Le reazioni sono state molto diverse: dai paesi del nord Europa, dalla Germania e dal Canada abbiamo ricevuto grande entusiasmo che si è affievolito nel caso degli Stati Uniti.
Per quanto riguarda i canali distributivi il maggiore interesse lo hanno dimostrato la ristorazione di alto livello e le enoteche, molto meno coinvolto è apparso il circuito della 'ristorazione quotidiana'.
La nostra forza comunicativa risiede anche nel fatto di essere presenti con società controllate nei principali paesi del mondo; ci permette, attraverso i dipendenti Zonin, di arrivare a comunicare direttamente con molteplici canali commerciali.
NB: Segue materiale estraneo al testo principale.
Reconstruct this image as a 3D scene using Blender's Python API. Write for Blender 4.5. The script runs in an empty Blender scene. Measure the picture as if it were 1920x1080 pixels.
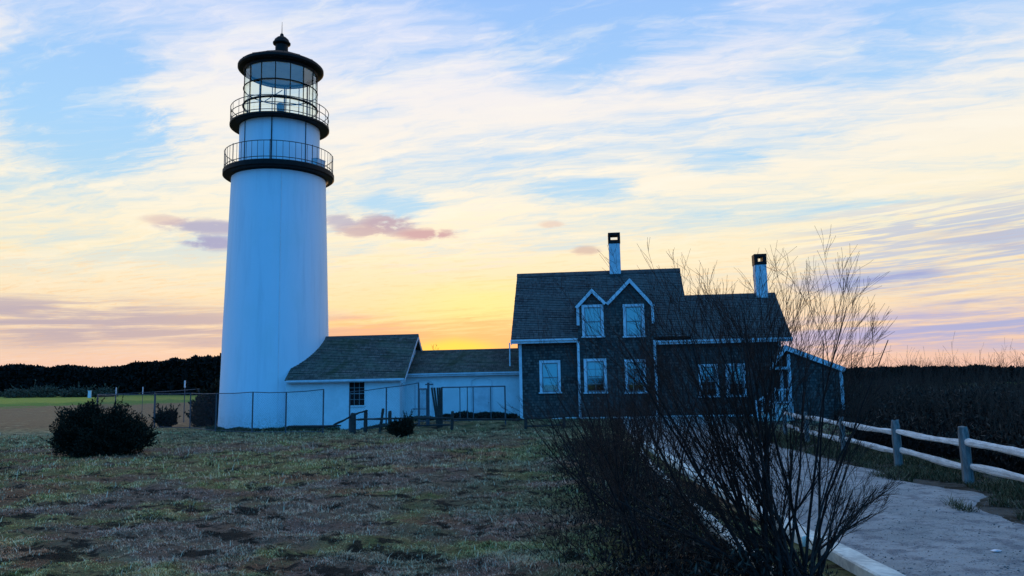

Più complesso è il passaggio con importatori e distributori dei paesi con monopolio che, in questo caso, devono farsi carico della comunicazione a valle.
Ci siamo dati tre anni di tempo, dal 2012 al 2015, per attuare un'azione comunicativa forte attraverso vari canali che vanno dal portfolio al video e, soprattutto all'estero dove il mondo va più velocemente che in Italia, la comunicazione passa per il web e la tecnologia.
In ambito nazionale contiamo molto su Magis e Tergeo, entrambi dotati di un comitato tecnico scientifico con ruolo di supervisore e garante anche nella comunicazione”.
Vigneti Rocca di Montemassi
Un'ultima domanda sulla vostra posizione in merito alle quote di reimpianto.
“Abbiamo partecipato ad un sondaggio che evidenzia la posizione dei produttori italiani così da dare forza al governo per mettere in campo un'azione diretta al mantenimento delle quote.
Siamo quindi favorevoli al loro mantenimento pur considerando l'esistenza di sistemi di controllo dei reimpianti anche all'interno delle denominazioni di origine. Riteniamo sia reale il rischio di destabilizzazione del mercato con un eccesso di offerta; ci vorrebbero anni prima di raggiungere nuovamente l'equilibrio. Ma se ciò dovesse accadere, ci adegueremo, l'importante è che si crei un buon sistema di gestione e tutela delle denominazioni di origine".